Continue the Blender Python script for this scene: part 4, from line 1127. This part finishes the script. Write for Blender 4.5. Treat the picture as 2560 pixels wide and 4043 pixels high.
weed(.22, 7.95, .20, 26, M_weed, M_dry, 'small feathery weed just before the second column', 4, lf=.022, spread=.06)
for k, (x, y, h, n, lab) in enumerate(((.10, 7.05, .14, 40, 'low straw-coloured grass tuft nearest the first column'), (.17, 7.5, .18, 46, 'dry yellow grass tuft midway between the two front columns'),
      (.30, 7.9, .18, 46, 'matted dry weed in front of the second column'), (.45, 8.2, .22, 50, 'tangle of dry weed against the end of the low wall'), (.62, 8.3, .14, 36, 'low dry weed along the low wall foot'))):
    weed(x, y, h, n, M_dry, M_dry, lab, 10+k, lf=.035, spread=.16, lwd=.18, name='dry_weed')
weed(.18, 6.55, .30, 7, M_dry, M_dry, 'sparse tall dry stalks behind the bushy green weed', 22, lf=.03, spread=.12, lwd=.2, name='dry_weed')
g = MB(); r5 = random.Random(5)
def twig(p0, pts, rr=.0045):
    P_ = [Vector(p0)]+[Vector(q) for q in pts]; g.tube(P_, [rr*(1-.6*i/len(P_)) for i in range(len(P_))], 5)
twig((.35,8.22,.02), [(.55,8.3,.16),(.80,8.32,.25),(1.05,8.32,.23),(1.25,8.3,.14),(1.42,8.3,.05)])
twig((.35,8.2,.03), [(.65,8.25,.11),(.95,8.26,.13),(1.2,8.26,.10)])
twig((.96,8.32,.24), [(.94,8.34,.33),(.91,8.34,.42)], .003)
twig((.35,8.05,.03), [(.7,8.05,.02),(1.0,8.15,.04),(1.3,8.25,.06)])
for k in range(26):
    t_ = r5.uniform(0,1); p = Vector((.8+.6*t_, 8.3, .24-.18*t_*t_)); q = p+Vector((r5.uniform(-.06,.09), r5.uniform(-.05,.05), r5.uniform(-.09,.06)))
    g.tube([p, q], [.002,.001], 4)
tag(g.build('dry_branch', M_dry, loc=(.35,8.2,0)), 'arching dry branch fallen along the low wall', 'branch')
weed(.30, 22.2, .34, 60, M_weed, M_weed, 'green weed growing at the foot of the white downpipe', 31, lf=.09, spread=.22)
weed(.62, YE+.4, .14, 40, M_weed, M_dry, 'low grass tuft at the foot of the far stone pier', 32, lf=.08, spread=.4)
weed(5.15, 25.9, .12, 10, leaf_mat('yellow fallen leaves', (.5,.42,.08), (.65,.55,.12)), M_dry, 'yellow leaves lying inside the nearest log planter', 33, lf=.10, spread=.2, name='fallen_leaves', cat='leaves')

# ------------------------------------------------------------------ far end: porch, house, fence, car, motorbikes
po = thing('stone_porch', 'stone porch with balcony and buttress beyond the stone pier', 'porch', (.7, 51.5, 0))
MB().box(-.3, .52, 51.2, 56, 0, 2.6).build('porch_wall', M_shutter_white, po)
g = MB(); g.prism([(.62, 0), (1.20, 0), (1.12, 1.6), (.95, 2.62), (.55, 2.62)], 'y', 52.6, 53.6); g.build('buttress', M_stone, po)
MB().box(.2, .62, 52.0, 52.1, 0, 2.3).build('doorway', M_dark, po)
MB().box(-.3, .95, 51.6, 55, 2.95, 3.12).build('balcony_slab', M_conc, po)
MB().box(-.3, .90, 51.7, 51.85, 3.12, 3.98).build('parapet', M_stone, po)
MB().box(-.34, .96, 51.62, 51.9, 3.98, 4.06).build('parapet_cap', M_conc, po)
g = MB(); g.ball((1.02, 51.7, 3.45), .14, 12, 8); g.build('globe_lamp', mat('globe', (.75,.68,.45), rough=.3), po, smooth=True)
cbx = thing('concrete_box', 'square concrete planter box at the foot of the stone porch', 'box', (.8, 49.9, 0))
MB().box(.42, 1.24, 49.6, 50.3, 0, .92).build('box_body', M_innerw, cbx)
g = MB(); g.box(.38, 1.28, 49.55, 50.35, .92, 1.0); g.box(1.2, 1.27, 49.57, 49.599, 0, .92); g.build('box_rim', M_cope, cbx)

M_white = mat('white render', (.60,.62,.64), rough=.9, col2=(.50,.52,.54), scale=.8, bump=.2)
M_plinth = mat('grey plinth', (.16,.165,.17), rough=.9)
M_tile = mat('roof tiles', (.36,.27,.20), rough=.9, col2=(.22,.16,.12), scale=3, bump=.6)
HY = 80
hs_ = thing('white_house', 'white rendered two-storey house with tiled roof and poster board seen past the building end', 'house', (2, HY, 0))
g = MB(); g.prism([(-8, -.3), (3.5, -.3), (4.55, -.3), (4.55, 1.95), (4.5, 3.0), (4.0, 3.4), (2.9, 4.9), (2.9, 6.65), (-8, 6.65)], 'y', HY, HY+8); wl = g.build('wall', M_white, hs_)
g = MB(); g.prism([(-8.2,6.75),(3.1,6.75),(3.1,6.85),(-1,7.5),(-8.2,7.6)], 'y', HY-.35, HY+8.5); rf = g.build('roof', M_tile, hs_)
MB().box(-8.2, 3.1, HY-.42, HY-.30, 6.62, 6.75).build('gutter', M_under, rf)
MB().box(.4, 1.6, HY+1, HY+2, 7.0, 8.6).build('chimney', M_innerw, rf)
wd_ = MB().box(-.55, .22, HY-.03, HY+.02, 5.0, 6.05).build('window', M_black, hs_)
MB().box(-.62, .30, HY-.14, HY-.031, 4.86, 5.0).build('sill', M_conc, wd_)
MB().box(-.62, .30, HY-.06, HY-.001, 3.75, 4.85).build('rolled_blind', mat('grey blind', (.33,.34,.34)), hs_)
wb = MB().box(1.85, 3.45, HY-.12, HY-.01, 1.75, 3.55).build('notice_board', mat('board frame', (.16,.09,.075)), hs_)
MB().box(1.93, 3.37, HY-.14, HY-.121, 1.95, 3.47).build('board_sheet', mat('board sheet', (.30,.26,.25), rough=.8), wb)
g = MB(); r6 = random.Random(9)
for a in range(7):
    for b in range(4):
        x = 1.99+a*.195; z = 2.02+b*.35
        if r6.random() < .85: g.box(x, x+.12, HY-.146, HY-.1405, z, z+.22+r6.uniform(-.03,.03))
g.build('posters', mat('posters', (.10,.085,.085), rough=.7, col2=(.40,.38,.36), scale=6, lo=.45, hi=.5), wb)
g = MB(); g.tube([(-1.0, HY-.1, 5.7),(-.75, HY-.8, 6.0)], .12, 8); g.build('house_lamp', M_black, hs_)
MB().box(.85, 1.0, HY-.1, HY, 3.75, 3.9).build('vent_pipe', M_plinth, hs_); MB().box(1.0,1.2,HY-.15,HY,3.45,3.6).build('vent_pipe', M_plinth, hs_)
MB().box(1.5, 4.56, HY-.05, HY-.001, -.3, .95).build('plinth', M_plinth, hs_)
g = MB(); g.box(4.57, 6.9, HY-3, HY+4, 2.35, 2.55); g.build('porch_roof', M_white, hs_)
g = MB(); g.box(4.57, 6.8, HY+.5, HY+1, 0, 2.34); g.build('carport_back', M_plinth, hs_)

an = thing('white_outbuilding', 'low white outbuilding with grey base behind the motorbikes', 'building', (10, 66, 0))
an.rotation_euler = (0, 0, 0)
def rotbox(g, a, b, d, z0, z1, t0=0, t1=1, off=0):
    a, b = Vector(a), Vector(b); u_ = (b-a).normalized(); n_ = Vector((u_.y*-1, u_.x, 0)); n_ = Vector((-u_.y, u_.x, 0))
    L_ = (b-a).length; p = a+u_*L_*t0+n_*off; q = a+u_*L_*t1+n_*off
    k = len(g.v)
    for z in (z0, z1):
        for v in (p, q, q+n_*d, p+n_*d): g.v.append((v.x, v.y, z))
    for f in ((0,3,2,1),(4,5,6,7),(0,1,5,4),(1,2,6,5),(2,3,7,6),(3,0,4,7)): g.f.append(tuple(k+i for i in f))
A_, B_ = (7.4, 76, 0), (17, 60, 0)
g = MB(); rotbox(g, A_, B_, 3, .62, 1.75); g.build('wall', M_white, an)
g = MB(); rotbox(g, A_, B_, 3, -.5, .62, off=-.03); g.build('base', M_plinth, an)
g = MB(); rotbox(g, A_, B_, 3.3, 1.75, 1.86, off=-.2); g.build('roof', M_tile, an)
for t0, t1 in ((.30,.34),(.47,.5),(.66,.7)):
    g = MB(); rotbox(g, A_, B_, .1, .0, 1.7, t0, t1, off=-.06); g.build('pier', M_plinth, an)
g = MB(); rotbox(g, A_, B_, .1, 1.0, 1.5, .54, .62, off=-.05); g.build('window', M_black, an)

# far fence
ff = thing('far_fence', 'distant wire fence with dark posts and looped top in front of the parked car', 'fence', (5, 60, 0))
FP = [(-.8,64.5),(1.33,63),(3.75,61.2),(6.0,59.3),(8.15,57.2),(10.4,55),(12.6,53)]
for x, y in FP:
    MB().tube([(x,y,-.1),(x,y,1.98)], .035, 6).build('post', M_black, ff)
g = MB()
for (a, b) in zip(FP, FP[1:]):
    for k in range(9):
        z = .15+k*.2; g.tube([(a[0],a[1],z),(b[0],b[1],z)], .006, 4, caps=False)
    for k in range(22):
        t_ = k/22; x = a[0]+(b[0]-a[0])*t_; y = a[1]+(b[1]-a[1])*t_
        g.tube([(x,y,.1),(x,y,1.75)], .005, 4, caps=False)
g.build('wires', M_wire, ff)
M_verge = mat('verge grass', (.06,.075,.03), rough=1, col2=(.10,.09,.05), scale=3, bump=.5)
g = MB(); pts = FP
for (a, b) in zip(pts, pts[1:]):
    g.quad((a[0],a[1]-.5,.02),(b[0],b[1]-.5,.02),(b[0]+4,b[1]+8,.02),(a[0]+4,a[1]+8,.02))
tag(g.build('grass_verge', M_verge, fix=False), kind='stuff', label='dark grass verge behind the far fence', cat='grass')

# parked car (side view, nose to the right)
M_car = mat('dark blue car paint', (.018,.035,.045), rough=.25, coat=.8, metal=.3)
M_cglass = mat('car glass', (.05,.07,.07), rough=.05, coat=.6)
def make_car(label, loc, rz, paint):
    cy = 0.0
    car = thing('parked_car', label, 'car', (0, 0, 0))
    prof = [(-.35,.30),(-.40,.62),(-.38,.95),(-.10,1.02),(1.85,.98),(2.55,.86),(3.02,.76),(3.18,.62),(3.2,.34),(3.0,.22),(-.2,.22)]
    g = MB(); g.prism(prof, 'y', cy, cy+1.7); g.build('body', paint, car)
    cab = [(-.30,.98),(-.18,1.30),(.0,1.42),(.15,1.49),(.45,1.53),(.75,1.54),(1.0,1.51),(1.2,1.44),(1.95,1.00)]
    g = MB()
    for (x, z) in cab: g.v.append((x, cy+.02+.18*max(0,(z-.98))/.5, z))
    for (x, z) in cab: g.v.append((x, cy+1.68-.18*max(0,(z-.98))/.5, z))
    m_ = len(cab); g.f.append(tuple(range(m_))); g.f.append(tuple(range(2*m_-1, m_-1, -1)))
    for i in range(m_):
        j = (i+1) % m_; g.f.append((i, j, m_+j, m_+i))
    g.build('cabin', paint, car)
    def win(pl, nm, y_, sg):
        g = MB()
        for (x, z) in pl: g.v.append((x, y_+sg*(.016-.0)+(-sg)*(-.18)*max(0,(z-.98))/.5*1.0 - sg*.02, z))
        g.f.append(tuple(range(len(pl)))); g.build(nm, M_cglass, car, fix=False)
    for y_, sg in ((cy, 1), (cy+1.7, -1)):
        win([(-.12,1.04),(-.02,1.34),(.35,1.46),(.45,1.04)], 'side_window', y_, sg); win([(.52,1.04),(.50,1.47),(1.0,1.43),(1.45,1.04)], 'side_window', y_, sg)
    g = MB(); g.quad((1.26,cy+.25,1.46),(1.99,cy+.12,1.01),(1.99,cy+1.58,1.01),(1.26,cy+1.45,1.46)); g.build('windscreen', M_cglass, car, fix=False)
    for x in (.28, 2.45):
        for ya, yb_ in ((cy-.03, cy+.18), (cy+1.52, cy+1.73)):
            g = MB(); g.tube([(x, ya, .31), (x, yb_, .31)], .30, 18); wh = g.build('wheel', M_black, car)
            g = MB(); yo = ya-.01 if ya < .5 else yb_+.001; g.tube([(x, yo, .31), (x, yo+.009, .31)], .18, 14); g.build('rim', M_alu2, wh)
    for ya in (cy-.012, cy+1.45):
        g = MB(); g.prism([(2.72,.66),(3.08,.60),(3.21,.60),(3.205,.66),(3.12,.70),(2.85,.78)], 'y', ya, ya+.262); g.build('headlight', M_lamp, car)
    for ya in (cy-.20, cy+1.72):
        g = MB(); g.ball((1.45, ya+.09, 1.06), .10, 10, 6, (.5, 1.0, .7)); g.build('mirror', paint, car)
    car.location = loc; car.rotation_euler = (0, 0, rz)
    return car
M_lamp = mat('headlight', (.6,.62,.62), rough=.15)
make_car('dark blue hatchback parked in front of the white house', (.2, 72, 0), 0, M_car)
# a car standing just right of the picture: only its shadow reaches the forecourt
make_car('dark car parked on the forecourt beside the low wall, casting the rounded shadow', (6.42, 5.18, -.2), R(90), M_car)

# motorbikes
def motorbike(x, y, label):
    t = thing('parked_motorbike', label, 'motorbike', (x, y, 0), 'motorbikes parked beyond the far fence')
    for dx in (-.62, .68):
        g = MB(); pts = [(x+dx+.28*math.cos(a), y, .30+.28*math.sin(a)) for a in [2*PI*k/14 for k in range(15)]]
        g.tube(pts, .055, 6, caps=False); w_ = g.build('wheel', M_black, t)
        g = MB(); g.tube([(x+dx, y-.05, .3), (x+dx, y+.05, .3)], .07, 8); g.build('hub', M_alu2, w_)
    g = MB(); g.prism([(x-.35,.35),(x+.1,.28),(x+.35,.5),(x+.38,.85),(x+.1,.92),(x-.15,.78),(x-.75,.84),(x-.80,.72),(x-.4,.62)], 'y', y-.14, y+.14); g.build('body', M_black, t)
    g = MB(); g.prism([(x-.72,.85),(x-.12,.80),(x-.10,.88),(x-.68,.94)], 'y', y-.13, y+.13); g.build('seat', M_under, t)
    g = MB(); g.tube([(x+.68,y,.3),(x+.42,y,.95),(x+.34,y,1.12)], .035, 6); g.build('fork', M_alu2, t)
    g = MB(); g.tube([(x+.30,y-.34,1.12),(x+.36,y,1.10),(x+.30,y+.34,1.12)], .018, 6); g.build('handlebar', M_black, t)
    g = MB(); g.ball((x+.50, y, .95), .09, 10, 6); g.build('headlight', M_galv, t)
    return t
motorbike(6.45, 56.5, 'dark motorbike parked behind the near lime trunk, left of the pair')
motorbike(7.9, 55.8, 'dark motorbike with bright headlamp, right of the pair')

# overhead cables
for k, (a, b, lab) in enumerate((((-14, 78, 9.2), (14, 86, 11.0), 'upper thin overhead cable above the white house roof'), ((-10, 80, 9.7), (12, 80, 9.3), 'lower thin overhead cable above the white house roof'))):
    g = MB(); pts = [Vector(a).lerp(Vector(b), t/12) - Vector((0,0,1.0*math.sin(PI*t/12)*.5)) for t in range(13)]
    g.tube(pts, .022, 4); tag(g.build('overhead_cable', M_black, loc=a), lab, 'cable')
..........
TASK PROMPT:
Look over the material above and show each line where "picture" appears.

THE REPLY:
Continue the Blender Python script for this scene: part 4, from line 1127. This part finishes the script. Write for Blender 4.5. Treat the picture as 2560 pixels wide and 4043 pixels high.
# a car standing just right of the picture: only its shadow reaches the forecourt